Shilling also hoped GOP legislative leaders would be willing to work with Dem Gov. Tony Evers on his call to address mental health in the wake of two incidents at Wisconsin high schools involving safety officers and students who brought weapons to school.

“I just don’t see those ideas coming from the Republicans,” Shilling said in her Capitol office. “They really have been the party of no and obstruction this year with the governor in an effort to really minimize him and to minimize the success the governor could have.”

Shilling acknowledged “communication goes both ways” and said there have been growing pains for the guv’s staff, like she said there are for any new administration. Still, she said efforts by Evers to improve relations have received a cold reception from GOP leaders.

“There just has been a level of pettiness that we have seen toward him and the administration, and it’s difficult,” Shilling said. “We can do better. I think Wisconsin deserves better.”

Looking to the 2020 elections, Shilling said Dems can’t just play defense if they want to someday win back the majority.

Republicans now enjoy a 19-14 majority, and Shilling is one of three GOP targets next fall after she narrowly won reelection in 2016 over former state Sen. Dan Kapanke, R-La Crosse. Republicans are also targeting Sen. Patty Schachtner, D-Somerset, after she won a seat in a 2018 special election that President Trump won by 17 points in 2016 and state Sen. Dave Hansen, D-Green Bay.

Hansen won reelection in 2016 even as Trump won his district. Shilling said she hasn’t had a conversation yet with Hansen on whether he’s running again, saying she typically does that in the spring. Still, she said he was working on legislation when she ran into him earlier this week in Madison before he hustled back to the district for events.

She predicted her GOP colleagues would have to answer “for their inaction” over the past several years on issues important to voters. Shilling also predicted there would be “buyers remorse” for voters who had backed Trump in 2016 only to be turned off by his governing style.

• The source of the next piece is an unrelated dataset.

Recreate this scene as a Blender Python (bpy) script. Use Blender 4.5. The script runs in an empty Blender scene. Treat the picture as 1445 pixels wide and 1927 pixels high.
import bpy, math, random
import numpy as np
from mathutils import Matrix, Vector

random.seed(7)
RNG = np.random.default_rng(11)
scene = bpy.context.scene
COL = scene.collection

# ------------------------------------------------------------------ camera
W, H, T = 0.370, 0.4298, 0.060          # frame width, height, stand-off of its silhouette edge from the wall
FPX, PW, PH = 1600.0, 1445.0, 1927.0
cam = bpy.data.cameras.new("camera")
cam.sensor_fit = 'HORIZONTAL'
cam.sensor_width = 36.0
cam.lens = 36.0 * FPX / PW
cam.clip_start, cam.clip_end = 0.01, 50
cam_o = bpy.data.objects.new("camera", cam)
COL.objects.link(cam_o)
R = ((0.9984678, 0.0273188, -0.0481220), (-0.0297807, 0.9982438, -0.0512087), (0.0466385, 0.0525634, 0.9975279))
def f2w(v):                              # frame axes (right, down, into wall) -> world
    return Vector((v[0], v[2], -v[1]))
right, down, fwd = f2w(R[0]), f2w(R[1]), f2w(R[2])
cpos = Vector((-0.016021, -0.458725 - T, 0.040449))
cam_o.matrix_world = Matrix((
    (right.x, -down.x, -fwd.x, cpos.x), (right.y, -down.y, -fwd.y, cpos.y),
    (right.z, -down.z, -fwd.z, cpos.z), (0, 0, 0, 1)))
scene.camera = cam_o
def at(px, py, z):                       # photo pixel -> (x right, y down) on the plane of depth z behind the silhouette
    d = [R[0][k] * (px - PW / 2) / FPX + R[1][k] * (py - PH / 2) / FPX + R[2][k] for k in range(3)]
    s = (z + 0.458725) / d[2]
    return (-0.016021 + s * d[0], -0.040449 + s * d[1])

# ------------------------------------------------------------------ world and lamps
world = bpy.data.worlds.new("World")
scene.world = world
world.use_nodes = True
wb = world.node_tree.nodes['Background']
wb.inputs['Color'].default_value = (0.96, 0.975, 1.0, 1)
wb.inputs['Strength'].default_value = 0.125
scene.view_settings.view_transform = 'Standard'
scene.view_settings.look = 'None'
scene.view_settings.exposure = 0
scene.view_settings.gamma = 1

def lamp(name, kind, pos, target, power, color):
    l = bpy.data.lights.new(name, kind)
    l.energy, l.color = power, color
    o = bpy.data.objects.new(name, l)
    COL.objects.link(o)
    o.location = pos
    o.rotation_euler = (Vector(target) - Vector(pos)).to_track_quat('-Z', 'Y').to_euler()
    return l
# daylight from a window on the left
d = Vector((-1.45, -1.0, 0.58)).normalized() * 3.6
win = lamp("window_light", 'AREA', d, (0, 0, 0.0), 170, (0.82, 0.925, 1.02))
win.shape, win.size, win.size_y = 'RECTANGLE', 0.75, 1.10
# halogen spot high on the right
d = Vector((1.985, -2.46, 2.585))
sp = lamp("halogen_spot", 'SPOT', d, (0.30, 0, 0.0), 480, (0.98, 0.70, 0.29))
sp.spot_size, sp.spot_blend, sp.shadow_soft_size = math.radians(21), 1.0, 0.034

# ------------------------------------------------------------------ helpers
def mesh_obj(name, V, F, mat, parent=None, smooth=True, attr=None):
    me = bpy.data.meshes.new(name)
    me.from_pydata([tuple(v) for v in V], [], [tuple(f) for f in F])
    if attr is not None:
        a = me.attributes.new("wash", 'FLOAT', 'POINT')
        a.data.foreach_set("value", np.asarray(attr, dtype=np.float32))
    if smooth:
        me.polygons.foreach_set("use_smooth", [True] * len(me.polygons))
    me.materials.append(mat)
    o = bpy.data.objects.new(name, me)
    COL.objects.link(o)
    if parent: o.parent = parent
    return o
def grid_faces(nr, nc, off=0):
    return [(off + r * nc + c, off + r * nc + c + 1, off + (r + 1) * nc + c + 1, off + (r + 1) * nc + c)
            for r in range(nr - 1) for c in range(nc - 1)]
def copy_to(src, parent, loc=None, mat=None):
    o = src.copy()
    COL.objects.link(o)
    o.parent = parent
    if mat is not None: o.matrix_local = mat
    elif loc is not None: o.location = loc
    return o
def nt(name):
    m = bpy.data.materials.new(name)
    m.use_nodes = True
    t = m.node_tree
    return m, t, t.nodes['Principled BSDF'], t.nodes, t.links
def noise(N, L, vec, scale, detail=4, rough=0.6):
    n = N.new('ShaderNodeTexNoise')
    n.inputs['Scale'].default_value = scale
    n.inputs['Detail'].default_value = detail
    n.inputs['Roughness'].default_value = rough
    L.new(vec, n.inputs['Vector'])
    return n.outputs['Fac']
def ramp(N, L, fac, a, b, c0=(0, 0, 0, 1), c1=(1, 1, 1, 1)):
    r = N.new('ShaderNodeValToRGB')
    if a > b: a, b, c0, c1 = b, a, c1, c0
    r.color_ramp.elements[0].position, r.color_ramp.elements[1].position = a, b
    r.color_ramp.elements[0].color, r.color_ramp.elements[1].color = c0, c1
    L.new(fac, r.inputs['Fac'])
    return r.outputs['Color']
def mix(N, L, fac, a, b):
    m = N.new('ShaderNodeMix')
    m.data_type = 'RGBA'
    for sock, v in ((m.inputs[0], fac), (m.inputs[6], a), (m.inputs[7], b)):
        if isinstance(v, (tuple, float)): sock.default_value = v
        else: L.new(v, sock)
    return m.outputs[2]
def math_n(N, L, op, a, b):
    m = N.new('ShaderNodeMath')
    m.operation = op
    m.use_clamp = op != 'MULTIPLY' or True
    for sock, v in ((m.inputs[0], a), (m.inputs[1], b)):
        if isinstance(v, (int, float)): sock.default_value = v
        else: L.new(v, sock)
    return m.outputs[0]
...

In her own race, Kapanke hasn’t publicly indicated his plans for 2020. But Senate Majority Leader Scott Fitzgerald, R-Juneau, told a WisPolitics.com luncheon earlier this year he expected Kapanke to run. Kapanke hasn’t returned repeated calls from WisPolitics.com in recent months.

Shilling beat him in a 2011 recall election before her narrow win in 2012. She finished with a 61-vote win after a recount.

“I still look around a room, and I’ll count to 61,” Shilling said. “That’s never lost on me, and I never take anything for granted.”‘

Shilling also predicted a different dynamic in the GOP Senate caucus if Fitzgerald is successful in his bid for the 5th CD.

Fitzgerald is currently unopposed for the GOP nomination in the heavily Republican seat and a strong favorite to succeed U.S. Rep. Jim Sensenbrenner, R-Menomonee Falls, barring a significant change in the field.

Shilling said Fitzgerald has been “skilled at threading the needle” with a GOP caucus that has a broad spectrum of viewpoints that she said has moved farther to the right overall.

“Whoever is the next leader will have their hands full,” Shilling said.

She also needled Fitzgerald, 56, over his congressional bid, cracking, “He’s never too old to be a freshman.”